What is so fascinating about Kitamura’s  novel is that the narrator is psychologically incisive, and in many ways very aware of her own nature, yet she refuses to face up to the truth. It is a novel permanently on the edge of an epiphany that never materialises. (Reading it, I was reminded often of Javier Marías, for the elegance of the unfolding thoughts. The difference is that Marías’s narrators are, I think, always in control of their narration. It is the closeness to that perfection, but the falling short, that makes Kitamura’s narrator so compelling.)

The comma splice is lazy, it is slipshod, it is imprecise. (‘Slipshod’: literally, wearing slippers: picture someone moving forward not by lifting each foot from the ground and putting it back down, but by sliding themselves forwards, neither foot ever really getting a full foot’s length ahead of the other.) That’s what rattles Shriver, and in nine cases out of ten I would agree with her. Here, though, it is that imprecision, that unconscious lack of care, allied with the narrator’s natural incisiveness, that makes the book such an elegant portrait of a fine mind lying to itself.

11 comments

  1. Tredynas Days

    Interesting that you should single out this particular stylistic feature; it’s becoming quite fashionable, but has been around a long time. It’s there in Marías (although his meandering sentences often have a logical progression of their own), but also in some women writers of the less recent past who I’ve been reading: Barbara Comyns, who uses it for the disingenuous, naive voices of her narrators, whose thoughts spill into each other even more chaotically than those you quote from Kitamura; and, a less predictable author, Rebecca West, in her Aubrey trilogy – The Fountain Overflows, This Real Night, and Cousin Rosamund. West’s narrator, Rose Aubrey, is a bit like the ones in Comyns, in that she’s very young in the first volume, and has similarly untethered thought processes; the loose punctuation represents her mind’s elisions. As Rose matures in the later volumes the style has become established, it has her tone, her freedom of spirit. It takes a particularly gifted writer to get away with this device. As a teacher of English I’m required to ‘correct’ such ‘errors’ in my students, but I also agree that these ‘rules’ of correctness in language are there to be broken…with care.

      • Tredynas Days

        My recollection is that it’s frequent in the Your Face Tomorrow trilogy. I open vol. 1, Fever and Spear, and here’s the second sentence: ‘Telling is almost always done as a gift, even when the story contains and injects some poison, it is also a bond, a granting of trust…’ [etc.] Not a great example, arguably not a splice. As I read on I realise it’s more of a paratactic style rather than the loosely spliced one you refer to – that is, he tacks phrases and clauses together with minimal use of conjunctions, additive or otherwise; sort of a looping, loping style, cumulative, building and accreting as the sentences grow. The penultimate sentence of pt. 1, ‘Fever’, is typical JM, and runs like the river it cites for 10 lines (p. 176 in the Vintage pb).

  2. Tredynas Days

    Just checked Wikipedia, which cites Fowler (1996 edition) who gives several modern writers as exponents, and the over-prescriptive Lynn Truss who adds several more, saying effectively you get away with it if you’re famous…

  3. Max Cairnduff

    Marias though wasn’t writing in English. It’s a fault in English, but not elsewhere. In French it’s a perfectly acceptable usage – Proust for example or Enard is sentence after sentence of multiple comma splices. English writers who model themselves after French are I think more prone to using it for that reason.

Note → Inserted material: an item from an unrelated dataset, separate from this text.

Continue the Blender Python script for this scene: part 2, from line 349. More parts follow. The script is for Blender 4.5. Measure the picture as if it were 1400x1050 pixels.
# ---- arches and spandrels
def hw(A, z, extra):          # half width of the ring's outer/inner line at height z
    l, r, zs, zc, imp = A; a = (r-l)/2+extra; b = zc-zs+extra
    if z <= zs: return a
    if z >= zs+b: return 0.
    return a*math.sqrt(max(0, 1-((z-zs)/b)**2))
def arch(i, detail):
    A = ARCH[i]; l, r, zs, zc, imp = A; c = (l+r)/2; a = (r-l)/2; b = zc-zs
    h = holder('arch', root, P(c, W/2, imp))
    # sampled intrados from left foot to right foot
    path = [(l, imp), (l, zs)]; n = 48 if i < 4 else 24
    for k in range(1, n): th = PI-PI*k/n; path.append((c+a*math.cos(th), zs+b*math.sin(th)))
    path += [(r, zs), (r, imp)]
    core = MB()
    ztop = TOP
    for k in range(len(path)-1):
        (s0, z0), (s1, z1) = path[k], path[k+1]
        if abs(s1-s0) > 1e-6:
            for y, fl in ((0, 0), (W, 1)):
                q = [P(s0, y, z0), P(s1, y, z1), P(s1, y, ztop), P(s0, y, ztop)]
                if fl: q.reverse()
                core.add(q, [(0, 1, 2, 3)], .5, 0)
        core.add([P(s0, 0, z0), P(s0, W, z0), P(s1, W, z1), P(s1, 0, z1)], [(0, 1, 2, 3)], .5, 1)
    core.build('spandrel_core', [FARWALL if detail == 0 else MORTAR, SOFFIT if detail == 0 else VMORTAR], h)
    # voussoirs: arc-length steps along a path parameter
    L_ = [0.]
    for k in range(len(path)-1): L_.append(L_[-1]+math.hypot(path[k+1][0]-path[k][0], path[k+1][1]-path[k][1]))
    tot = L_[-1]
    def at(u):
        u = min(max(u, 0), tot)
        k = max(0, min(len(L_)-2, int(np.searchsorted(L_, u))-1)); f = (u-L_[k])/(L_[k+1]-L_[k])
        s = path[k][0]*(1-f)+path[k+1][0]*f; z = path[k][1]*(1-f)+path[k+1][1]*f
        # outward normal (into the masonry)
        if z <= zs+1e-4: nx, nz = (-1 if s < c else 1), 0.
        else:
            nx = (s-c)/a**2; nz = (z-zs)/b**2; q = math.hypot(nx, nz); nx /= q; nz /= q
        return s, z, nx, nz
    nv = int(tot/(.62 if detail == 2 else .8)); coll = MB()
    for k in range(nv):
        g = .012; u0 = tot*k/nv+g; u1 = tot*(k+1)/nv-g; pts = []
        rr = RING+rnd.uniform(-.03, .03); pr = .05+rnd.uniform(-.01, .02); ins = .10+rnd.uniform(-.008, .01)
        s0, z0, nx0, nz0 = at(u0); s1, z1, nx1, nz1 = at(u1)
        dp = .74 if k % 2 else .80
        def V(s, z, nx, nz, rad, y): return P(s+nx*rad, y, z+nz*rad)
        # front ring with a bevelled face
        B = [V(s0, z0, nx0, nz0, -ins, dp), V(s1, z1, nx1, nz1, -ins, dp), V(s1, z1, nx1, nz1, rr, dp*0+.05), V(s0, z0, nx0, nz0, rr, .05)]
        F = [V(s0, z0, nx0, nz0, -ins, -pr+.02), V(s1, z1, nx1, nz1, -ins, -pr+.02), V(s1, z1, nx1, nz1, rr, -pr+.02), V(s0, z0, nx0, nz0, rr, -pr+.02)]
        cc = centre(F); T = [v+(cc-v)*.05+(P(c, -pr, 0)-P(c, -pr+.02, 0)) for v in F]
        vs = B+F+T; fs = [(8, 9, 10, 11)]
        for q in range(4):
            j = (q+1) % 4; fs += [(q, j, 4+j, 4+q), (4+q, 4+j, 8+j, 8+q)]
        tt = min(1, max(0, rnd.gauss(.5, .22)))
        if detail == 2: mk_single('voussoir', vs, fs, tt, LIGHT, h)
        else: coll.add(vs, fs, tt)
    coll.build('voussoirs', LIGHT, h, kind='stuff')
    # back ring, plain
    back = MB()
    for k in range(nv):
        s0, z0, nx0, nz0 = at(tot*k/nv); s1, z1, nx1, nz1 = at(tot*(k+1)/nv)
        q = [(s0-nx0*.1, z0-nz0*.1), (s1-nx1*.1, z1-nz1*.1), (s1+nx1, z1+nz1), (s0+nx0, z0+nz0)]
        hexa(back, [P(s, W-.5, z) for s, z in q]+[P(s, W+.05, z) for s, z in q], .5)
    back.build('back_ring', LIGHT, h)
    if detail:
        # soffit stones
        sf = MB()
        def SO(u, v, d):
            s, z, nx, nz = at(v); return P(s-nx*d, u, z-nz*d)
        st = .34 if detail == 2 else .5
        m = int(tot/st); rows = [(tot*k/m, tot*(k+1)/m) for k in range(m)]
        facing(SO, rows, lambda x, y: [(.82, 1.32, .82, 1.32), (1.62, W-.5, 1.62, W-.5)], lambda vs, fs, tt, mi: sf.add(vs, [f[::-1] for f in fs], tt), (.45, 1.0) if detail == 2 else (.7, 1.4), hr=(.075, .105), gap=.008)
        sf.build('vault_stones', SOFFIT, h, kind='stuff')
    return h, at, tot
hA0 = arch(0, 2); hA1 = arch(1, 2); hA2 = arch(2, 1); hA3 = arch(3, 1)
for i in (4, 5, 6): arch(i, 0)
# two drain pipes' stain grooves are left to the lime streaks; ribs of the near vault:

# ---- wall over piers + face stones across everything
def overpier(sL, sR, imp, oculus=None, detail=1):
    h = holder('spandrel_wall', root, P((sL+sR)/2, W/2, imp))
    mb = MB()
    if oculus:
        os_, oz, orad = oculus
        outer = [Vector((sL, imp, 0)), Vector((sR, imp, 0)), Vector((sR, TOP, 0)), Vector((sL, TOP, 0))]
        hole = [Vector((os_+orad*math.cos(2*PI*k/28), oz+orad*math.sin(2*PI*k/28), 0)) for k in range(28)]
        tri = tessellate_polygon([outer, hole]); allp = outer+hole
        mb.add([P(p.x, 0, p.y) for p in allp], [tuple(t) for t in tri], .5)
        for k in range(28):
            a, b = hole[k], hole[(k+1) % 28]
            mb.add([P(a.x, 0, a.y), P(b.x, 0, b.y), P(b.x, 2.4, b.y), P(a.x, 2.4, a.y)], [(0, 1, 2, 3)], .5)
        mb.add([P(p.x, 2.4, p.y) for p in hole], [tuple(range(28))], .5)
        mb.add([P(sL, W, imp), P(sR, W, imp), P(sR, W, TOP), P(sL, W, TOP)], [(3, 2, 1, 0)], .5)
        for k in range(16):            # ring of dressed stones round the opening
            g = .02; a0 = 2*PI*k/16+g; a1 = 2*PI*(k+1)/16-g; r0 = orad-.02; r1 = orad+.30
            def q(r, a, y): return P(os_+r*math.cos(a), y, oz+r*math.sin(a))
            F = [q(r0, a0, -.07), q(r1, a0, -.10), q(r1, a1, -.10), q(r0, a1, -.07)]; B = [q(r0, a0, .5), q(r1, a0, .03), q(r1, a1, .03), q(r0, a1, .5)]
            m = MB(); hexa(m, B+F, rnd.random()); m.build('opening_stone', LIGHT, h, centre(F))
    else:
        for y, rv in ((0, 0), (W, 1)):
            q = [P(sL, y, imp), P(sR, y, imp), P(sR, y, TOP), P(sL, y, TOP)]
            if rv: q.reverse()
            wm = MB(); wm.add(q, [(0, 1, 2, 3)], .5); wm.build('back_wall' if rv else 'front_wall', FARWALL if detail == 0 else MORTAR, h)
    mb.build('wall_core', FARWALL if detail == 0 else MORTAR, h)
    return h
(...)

    I thought this example interesting:

    “I rose several moments later, as I stood in the darkness, the glass door on a small balcony on the third floor of the hotel opened.”

    If it were instead:

    “I rose several moments later. As I stood in the darkness the glass door on a small balcony on the third floor of the hotel opened.”

    It would be cleanly factual. There would be a clear break between rising and standing hearing the door open. As it is it creates a sense of semi-waking uncertainty. The rising slips (as you say) into the standing which slips into the door opening. The borders of experience are blurred.

    • Tredynas Days

      Good point, Max. I don’t feel well versed enough to comment on French & Spanish prose style, though it’s my perception that the kinds of ‘slippery’ stylists you mention aren’t exactly typical- I still think it’s a deviation from general practice in those languages, but maybe more latitude is common in them? Dickens is capable of this kind of elision/slipping, for example, but maybe not G Eliot.

      • Max Cairnduff

        Possibly, that I can’t say. Proust uses it heavily, so does Enard, but whether say a thriller writer would I have no idea. I just get the impression it’s more common and that English writers influenced by French writers sometimes therefore pick up the habit.

        Jonathan’s still right of course that it should still be knowing and intentional, but then in terms of writing that’s probably generally good advice.

  4. Stan Carey

    A fine and measured defence of the splice as a legitimate stylistic device, though I would not consider it necessarily lazy, slipshod, or imprecise. In writing about (and defending) its literary use some years go, I included examples from dozens of authors; since then I’ve recorded examples I’ve come across in my reading (typically limiting it to 2–3 per book) and the file now has about 17,000 words. I suspect the splice’s critics greatly underestimate just how prevalent it is – not only in fiction but nonfiction too.